Through these letters, Draupadi reveals her inner conflicts, emotional resilience, and intellectual depth. No longer a distant mythic figure, she emerges as fully human, grappling with questions of agency, dignity, love, loss, duty, and identity.


Her voice is marked by clarity and candour. When she recalls Yudhishthira’s words during the Pandavas’ final journey—“Do not turn back to look! Come forward!”—they become a symbol of existential betrayal, signalling a refusal to acknowledge her suffering by those who owed her their lives.


In anguish, she asks why she must endure “the whole world’s mockery, sneers, innuendos, abuse, scorn and slander.” The question reflects her acute awareness of the unrecognised emotional and moral labour demanded of women in cultures that prize self-sacrifice yet offer little compassion.


This inner voice also carries a sharp social critique. Draupadi’s marriage to the five Pandava brothers—one of the epic’s most contentious episodes—is presented not as destiny but as a violation of consent and autonomy. Ray makes explicit what the traditional text only implies: Draupadi had no real choice, and polyandry, far from ennobling her, exposed her to enduring social scorn.


In questioning Lord Krishna—“Did I have no say?” and “Was I man’s movable or immovable property?” —Draupadi exposes how patriarchal dharma enforces wifely submission at the cost of personal will and dignity.


This aspect of her inner voice lies at the heart of the novel’s power. Ray refuses to romanticise Draupadi’s suffering, portraying her anger, alienation, and resentment as both legitimate and necessary, and replacing the ideal of the self-sacrificing woman with a figure who challenges rigid cultural norms.


Ray’s Draupadi is not merely reactive but reflective and intellectually engaged. She repeatedly interrogates the moral frameworks used to justify her humiliation.
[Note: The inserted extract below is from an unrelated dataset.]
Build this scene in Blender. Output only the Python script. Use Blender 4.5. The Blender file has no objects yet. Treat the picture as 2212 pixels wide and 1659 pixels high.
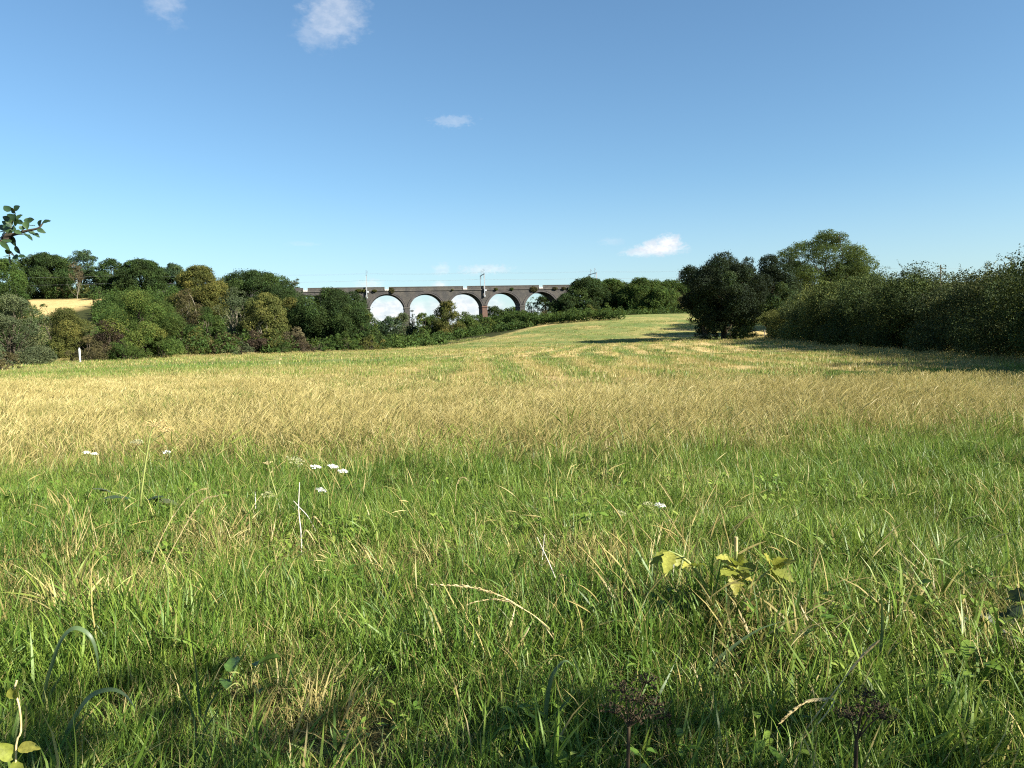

Why should dharma excuse injustice? Why must loyalty to others override her own aspirations? These questions form the core of her inner life, not rhetorical ornament.


By placing Draupadi’s internal monologue at the centre of the narrative, Ray bridges ancient and contemporary debates on gender, identity, and autonomy. Speaking to Krishna, Draupadi reflects not only on past betrayals but also on the meaning of womanhood in a world shaped by male authority. This act of reclamation resonates with modern feminist thought, positioning her voice within wider struggles for self-definition.


The significance of Yajnaseni extends beyond literary innovation. As Draupadi questions and critiques the norms of her time, Ray invites readers to confront enduring cultural patterns, with her inner voice reflecting society’s unresolved tensions around gender, power, and moral hypocrisy.


Her reflections on humiliation, loyalty, justice, and dignity challenge not only the epic’s characters but also its readers, prompting a re-examination of values that continue to shape gender relations. In this way, the novel speaks as forcefully to the present as it does to the past.


Ray’s Draupadi refuses to be reduced to a passive symbol of virtue or victimhood. She embodies a balance of strength and vulnerability—loving Krishna, respecting her husbands, yet questioning them with intellectual resolve. Her emotional journey is one of self-assertion rather than endurance, giving the novel lasting relevance in contemporary discussions of women’s agency.


Yajnaseni is thus more than a retelling of an ancient epic. It is a powerful act of reclaiming silenced voices and reworking cultural memory. Through Draupadi’s inner voice, Ray reveals the psychological and emotional depths of a heroine who has long been overshadowed by male-centred narratives.


Speaking with intelligence, passion, and moral urgency, Ray’s Draupadi makes the novel both an intimate meditation and a forceful social critique. In an age that increasingly challenges monolithic histories and foregrounds marginalised voices, Yajnaseni stands as a vital work—one that reminds us how inherited stories shape our present and affirm women’s enduring struggle for dignity, autonomy, and the right to speak.


(The writer is an assistant professor of English literature. Views personal.)